→ THE REQUEST
Output the material beneath this task exactly, images excluded.

→ SUPPLIED MATERIAL

::::::::::

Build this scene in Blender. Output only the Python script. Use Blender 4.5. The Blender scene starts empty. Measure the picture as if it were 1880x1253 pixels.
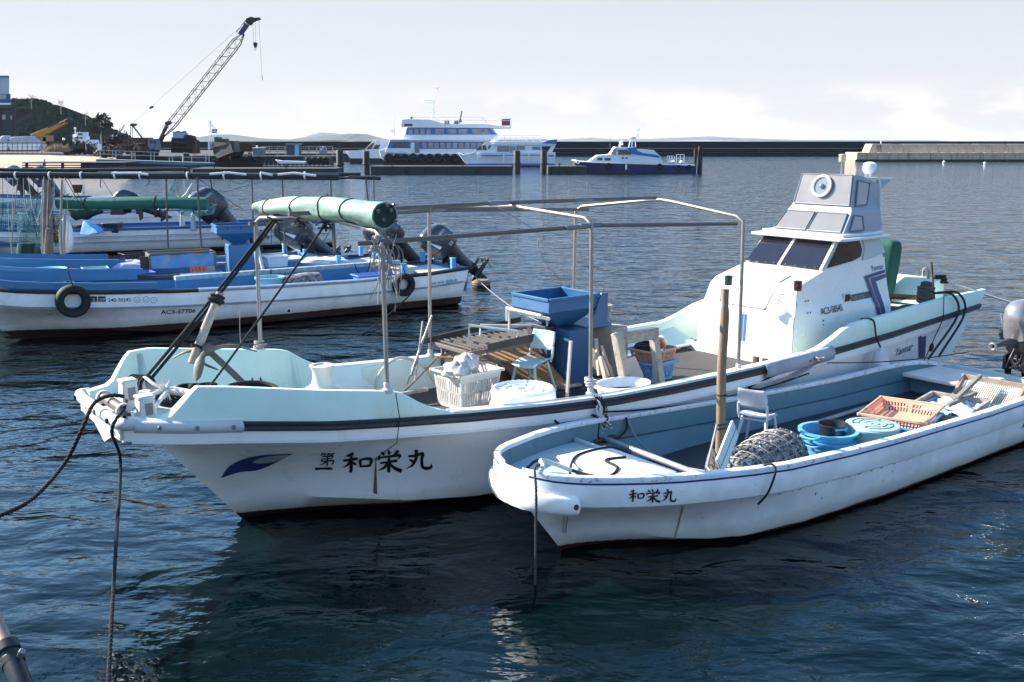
import bpy, bmesh, math, random
import numpy as np
from mathutils import Vector, Matrix, Euler
random.seed(7)
SC = bpy.context.scene
COL = SC.collection
# ------------------------------------------------------------------ camera, sky, sun, exposure
CAM_H = 4.0; FPX = 1828.0; PITCH = math.atan((626.5 - 259.0) / FPX)
cam_d = bpy.data.cameras.new("camera"); cam = bpy.data.objects.new("camera", cam_d); COL.objects.link(cam)
cam.location = (0, 0, CAM_H); cam.rotation_euler = (math.pi/2 - PITCH, 0, 0)
cam_d.sensor_width = 36.0; cam_d.lens = FPX / 1880 * 36.0; cam_d.clip_start = 0.1; cam_d.clip_end = 20000
SC.camera = cam
SUN_EL = math.radians(31); SUN_H = Vector((-0.94, 0.34)).normalized()      # horizontal direction towards the sun
sun_dir = Vector((SUN_H.x*math.cos(SUN_EL), SUN_H.y*math.cos(SUN_EL), math.sin(SUN_EL)))
sun_d = bpy.data.lights.new("sun", 'SUN'); sun_d.energy = 4.7; sun_d.angle = math.radians(0.5); sun_d.color = (1.0, .93, .83)
sun = bpy.data.objects.new("sun", sun_d); COL.objects.link(sun); sun.location = (-30, 5, 30)
sun.rotation_euler = (-sun_dir).to_track_quat('-Z', 'Y').to_euler()
W = bpy.data.worlds.new("World"); SC.world = W; W.use_nodes = True
nt = W.node_tree; nt.nodes.clear()
def N(nt, typ, **kw):
    n = nt.nodes.new(typ)
    for k, v in kw.items(): setattr(n, k, v)
    return n
sky = N(nt, 'ShaderNodeTexSky', sky_type='NISHITA'); sky.sun_disc = False; sky.sun_elevation = SUN_EL
sky.sun_rotation = math.atan2(SUN_H.x, SUN_H.y); sky.air_density = 1.0; sky.dust_density = .5; sky.ozone_density = 2.2; sky.altitude = 0
tc = N(nt, 'ShaderNodeTexCoord'); sep = N(nt, 'ShaderNodeSeparateXYZ'); nt.links.new(tc.outputs['Generated'], sep.inputs[0])
# low cumulus bank along the horizon, denser to the right
mp = N(nt, 'ShaderNodeMapping'); mp.inputs['Scale'].default_value = (9, 9, 26); nt.links.new(tc.outputs['Generated'], mp.inputs[0])
cn = N(nt, 'ShaderNodeTexNoise'); cn.inputs['Scale'].default_value = 1.0; cn.inputs['Detail'].default_value = 7; cn.inputs['Roughness'].default_value = .55
nt.links.new(mp.outputs[0], cn.inputs['Vector'])
el = N(nt, 'ShaderNodeMapRange'); el.interpolation_type = 'SMOOTHSTEP'
for i, v in ((1, 0.028), (2, 0.062), (3, 1.0), (4, 0.0)): el.inputs[i].default_value = v
nt.links.new(sep.outputs['Z'], el.inputs[0])
az = N(nt, 'ShaderNodeMapRange'); az.interpolation_type = 'SMOOTHSTEP'
for i, v in ((1, -0.35), (2, 0.35), (3, 0.15), (4, 1.0)): az.inputs[i].default_value = v
nt.links.new(sep.outputs['X'], az.inputs[0])
th = N(nt, 'ShaderNodeMapRange')
for i, v in ((1, 0.45), (2, 0.56), (3, 0.0), (4, 1.0)): th.inputs[i].default_value = v
nt.links.new(cn.outputs[0], th.inputs[0])
def math2(nt, op, a, b):
    m = N(nt, 'ShaderNodeMath', operation=op)
    for i, v in enumerate((a, b)):
        if isinstance(v, (int, float)): m.inputs[i].default_value = v
        else: nt.links.new(v, m.inputs[i])
    return m.outputs[0]
cf = math2(nt, 'MULTIPLY', math2(nt, 'MULTIPLY', el.outputs[0], az.outputs[0]), math2(nt, 'MULTIPLY', th.outputs[0], .8))
# pale sea haze that whitens the lowest sky, clear blue above it
hz = N(nt, 'ShaderNodeMapRange'); hz.interpolation_type = 'SMOOTHSTEP'
for i, v in ((1, 0.125), (2, 0.24), (3, 0.96), (4, 0.0)): hz.inputs[i].default_value = v
nt.links.new(sep.outputs['Z'], hz.inputs[0])
lo = N(nt, 'ShaderNodeMapRange'); lo.interpolation_type = 'SMOOTHSTEP'
for i, v in ((1, 0.0), (2, 0.13), (3, 0.0), (4, 1.0)): lo.inputs[i].default_value = v
nt.links.new(sep.outputs['Z'], lo.inputs[0])
hc = N(nt, 'ShaderNodeMixRGB'); nt.links.new(lo.outputs[0], hc.inputs[0]); hc.inputs[1].default_value = (2.58, 2.46, 2.52, 1); hc.inputs[2].default_value = (2.18, 2.29, 2.46, 1)
tint = N(nt, 'ShaderNodeMixRGB', blend_type='MULTIPLY'); tint.inputs[0].default_value = 1; nt.links.new(sky.outputs[0], tint.inputs[1]); tint.inputs[2].default_value = (.74, .93, 1.01, 1)
hm = N(nt, 'ShaderNodeMixRGB'); nt.links.new(hz.outputs[0], hm.inputs[0]); nt.links.new(tint.outputs[0], hm.inputs[1]); nt.links.new(hc.outputs[0], hm.inputs[2])
mx = N(nt, 'ShaderNodeMixRGB'); nt.links.new(cf, mx.inputs[0]); nt.links.new(hm.outputs[0], mx.inputs[1]); mx.inputs[2].default_value = (3.5, 3.2, 3.15, 1)
bg = N(nt, 'ShaderNodeBackground'); bg.inputs[1].default_value = 0.125; nt.links.new(mx.outputs[0], bg.inputs[0])
wo = N(nt, 'ShaderNodeOutputWorld'); nt.links.new(bg.outputs[0], wo.inputs[0])
SC.view_settings.view_transform = 'Standard'; SC.view_settings.look = 'None'; SC.view_settings.gamma = 1; SC.view_settings.exposure = 1.45
SC.cycles.max_bounces = 8; SC.cycles.use_denoising = True
# ------------------------------------------------------------------ measured positions: picture point + one known plane -> place in the world
_c, _s = math.cos(PITCH), math.sin(PITCH)
def _ray(px, py):
    u = (px - 940.) / FPX; v = (626.5 - py) / FPX
    return Vector((u, _c + v*_s, -_s + v*_c))
def atz(px, py, z): r = _ray(px, py); return Vector((0, 0, CAM_H)) + r*((z - CAM_H)/r.z)
def GP(px, py, D): r = _ray(px, py); return Vector((0, 0, CAM_H)) + r*(D/r.y)
class Frame:                                   # s aft, t towards the quay side, z up
    def __init__(self, px, py, ang, origin=None):
        self.O = atz(px, py, 0) if origin is None else Vector(origin); self.ang = math.radians(ang)
        self.d = Vector((math.cos(self.ang), math.sin(self.ang), 0)); self.n = Vector((self.d.y, -self.d.x, 0))
    def w(self, s, t, z): return self.O + self.d*s + self.n*t + Vector((0, 0, z))
    def inv(self, px, py, **k):
        r = _ray(px, py); o = Vector((0, 0, CAM_H)) - self.O
        o = [o.dot(self.d), o.dot(self.n), o.z]; r = [r.dot(self.d), r.dot(self.n), r.z]
        q, v = list(k.items())[0]; i = 'stz'.index(q); f = (v - o[i])/r[i]
        return [o[j] + r[j]*f for j in range(3)]
def L(s, t, z): return Vector((s, -t, z))      # boat point in the boat's own axes
Z = Vector((0, 0, 1))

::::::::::

→ EXERCISE RESULT
Build this scene in Blender. Output only the Python script. Use Blender 4.5. The Blender scene starts empty. Measure the picture as if it were 1880x1253 pixels.
import bpy, bmesh, math, random
import numpy as np
from mathutils import Vector, Matrix, Euler
random.seed(7)
SC = bpy.context.scene
COL = SC.collection
# ------------------------------------------------------------------ camera, sky, sun, exposure
CAM_H = 4.0; FPX = 1828.0; PITCH = math.atan((626.5 - 259.0) / FPX)
cam_d = bpy.data.cameras.new("camera"); cam = bpy.data.objects.new("camera", cam_d); COL.objects.link(cam)
cam.location = (0, 0, CAM_H); cam.rotation_euler = (math.pi/2 - PITCH, 0, 0)
cam_d.sensor_width = 36.0; cam_d.lens = FPX / 1880 * 36.0; cam_d.clip_start = 0.1; cam_d.clip_end = 20000
SC.camera = cam
SUN_EL = math.radians(31); SUN_H = Vector((-0.94, 0.34)).normalized()      # horizontal direction towards the sun
sun_dir = Vector((SUN_H.x*math.cos(SUN_EL), SUN_H.y*math.cos(SUN_EL), math.sin(SUN_EL)))
sun_d = bpy.data.lights.new("sun", 'SUN'); sun_d.energy = 4.7; sun_d.angle = math.radians(0.5); sun_d.color = (1.0, .93, .83)
sun = bpy.data.objects.new("sun", sun_d); COL.objects.link(sun); sun.location = (-30, 5, 30)
sun.rotation_euler = (-sun_dir).to_track_quat('-Z', 'Y').to_euler()
W = bpy.data.worlds.new("World"); SC.world = W; W.use_nodes = True
nt = W.node_tree; nt.nodes.clear()
def N(nt, typ, **kw):
    n = nt.nodes.new(typ)
    for k, v in kw.items(): setattr(n, k, v)
    return n
sky = N(nt, 'ShaderNodeTexSky', sky_type='NISHITA'); sky.sun_disc = False; sky.sun_elevation = SUN_EL
sky.sun_rotation = math.atan2(SUN_H.x, SUN_H.y); sky.air_density = 1.0; sky.dust_density = .5; sky.ozone_density = 2.2; sky.altitude = 0
tc = N(nt, 'ShaderNodeTexCoord'); sep = N(nt, 'ShaderNodeSeparateXYZ'); nt.links.new(tc.outputs['Generated'], sep.inputs[0])
# low cumulus bank along the horizon, denser to the right
mp = N(nt, 'ShaderNodeMapping'); mp.inputs['Scale'].default_value = (9, 9, 26); nt.links.new(tc.outputs['Generated'], mp.inputs[0])
cn = N(nt, 'ShaderNodeTexNoise'); cn.inputs['Scale'].default_value = 1.0; cn.inputs['Detail'].default_value = 7; cn.inputs['Roughness'].default_value = .55
nt.links.new(mp.outputs[0], cn.inputs['Vector'])
el = N(nt, 'ShaderNodeMapRange'); el.interpolation_type = 'SMOOTHSTEP'
for i, v in ((1, 0.028), (2, 0.062), (3, 1.0), (4, 0.0)): el.inputs[i].default_value = v
nt.links.new(sep.outputs['Z'], el.inputs[0])
az = N(nt, 'ShaderNodeMapRange'); az.interpolation_type = 'SMOOTHSTEP'
for i, v in ((1, -0.35), (2, 0.35), (3, 0.15), (4, 1.0)): az.inputs[i].default_value = v
nt.links.new(sep.outputs['X'], az.inputs[0])
th = N(nt, 'ShaderNodeMapRange')
for i, v in ((1, 0.45), (2, 0.56), (3, 0.0), (4, 1.0)): th.inputs[i].default_value = v
nt.links.new(cn.outputs[0], th.inputs[0])
def math2(nt, op, a, b):
    m = N(nt, 'ShaderNodeMath', operation=op)
    for i, v in enumerate((a, b)):
        if isinstance(v, (int, float)): m.inputs[i].default_value = v
        else: nt.links.new(v, m.inputs[i])
    return m.outputs[0]
cf = math2(nt, 'MULTIPLY', math2(nt, 'MULTIPLY', el.outputs[0], az.outputs[0]), math2(nt, 'MULTIPLY', th.outputs[0], .8))
# pale sea haze that whitens the lowest sky, clear blue above it
hz = N(nt, 'ShaderNodeMapRange'); hz.interpolation_type = 'SMOOTHSTEP'
for i, v in ((1, 0.125), (2, 0.24), (3, 0.96), (4, 0.0)): hz.inputs[i].default_value = v
nt.links.new(sep.outputs['Z'], hz.inputs[0])
lo = N(nt, 'ShaderNodeMapRange'); lo.interpolation_type = 'SMOOTHSTEP'
for i, v in ((1, 0.0), (2, 0.13), (3, 0.0), (4, 1.0)): lo.inputs[i].default_value = v
nt.links.new(sep.outputs['Z'], lo.inputs[0])
hc = N(nt, 'ShaderNodeMixRGB'); nt.links.new(lo.outputs[0], hc.inputs[0]); hc.inputs[1].default_value = (2.58, 2.46, 2.52, 1); hc.inputs[2].default_value = (2.18, 2.29, 2.46, 1)
tint = N(nt, 'ShaderNodeMixRGB', blend_type='MULTIPLY'); tint.inputs[0].default_value = 1; nt.links.new(sky.outputs[0], tint.inputs[1]); tint.inputs[2].default_value = (.74, .93, 1.01, 1)
hm = N(nt, 'ShaderNodeMixRGB'); nt.links.new(hz.outputs[0], hm.inputs[0]); nt.links.new(tint.outputs[0], hm.inputs[1]); nt.links.new(hc.outputs[0], hm.inputs[2])
mx = N(nt, 'ShaderNodeMixRGB'); nt.links.new(cf, mx.inputs[0]); nt.links.new(hm.outputs[0], mx.inputs[1]); mx.inputs[2].default_value = (3.5, 3.2, 3.15, 1)
bg = N(nt, 'ShaderNodeBackground'); bg.inputs[1].default_value = 0.125; nt.links.new(mx.outputs[0], bg.inputs[0])
wo = N(nt, 'ShaderNodeOutputWorld'); nt.links.new(bg.outputs[0], wo.inputs[0])
SC.view_settings.view_transform = 'Standard'; SC.view_settings.look = 'None'; SC.view_settings.gamma = 1; SC.view_settings.exposure = 1.45
SC.cycles.max_bounces = 8; SC.cycles.use_denoising = True
# ------------------------------------------------------------------ measured positions: picture point + one known plane -> place in the world
_c, _s = math.cos(PITCH), math.sin(PITCH)
def _ray(px, py):
    u = (px - 940.) / FPX; v = (626.5 - py) / FPX
    return Vector((u, _c + v*_s, -_s + v*_c))
def atz(px, py, z): r = _ray(px, py); return Vector((0, 0, CAM_H)) + r*((z - CAM_H)/r.z)
def GP(px, py, D): r = _ray(px, py); return Vector((0, 0, CAM_H)) + r*(D/r.y)
class Frame:                                   # s aft, t towards the quay side, z up
    def __init__(self, px, py, ang, origin=None):
        self.O = atz(px, py, 0) if origin is None else Vector(origin); self.ang = math.radians(ang)
        self.d = Vector((math.cos(self.ang), math.sin(self.ang), 0)); self.n = Vector((self.d.y, -self.d.x, 0))
    def w(self, s, t, z): return self.O + self.d*s + self.n*t + Vector((0, 0, z))
    def inv(self, px, py, **k):
        r = _ray(px, py); o = Vector((0, 0, CAM_H)) - self.O
        o = [o.dot(self.d), o.dot(self.n), o.z]; r = [r.dot(self.d), r.dot(self.n), r.z]
        q, v = list(k.items())[0]; i = 'stz'.index(q); f = (v - o[i])/r[i]
        return [o[j] + r[j]*f for j in range(3)]
def L(s, t, z): return Vector((s, -t, z))      # boat point in the boat's own axes
Z = Vector((0, 0, 1))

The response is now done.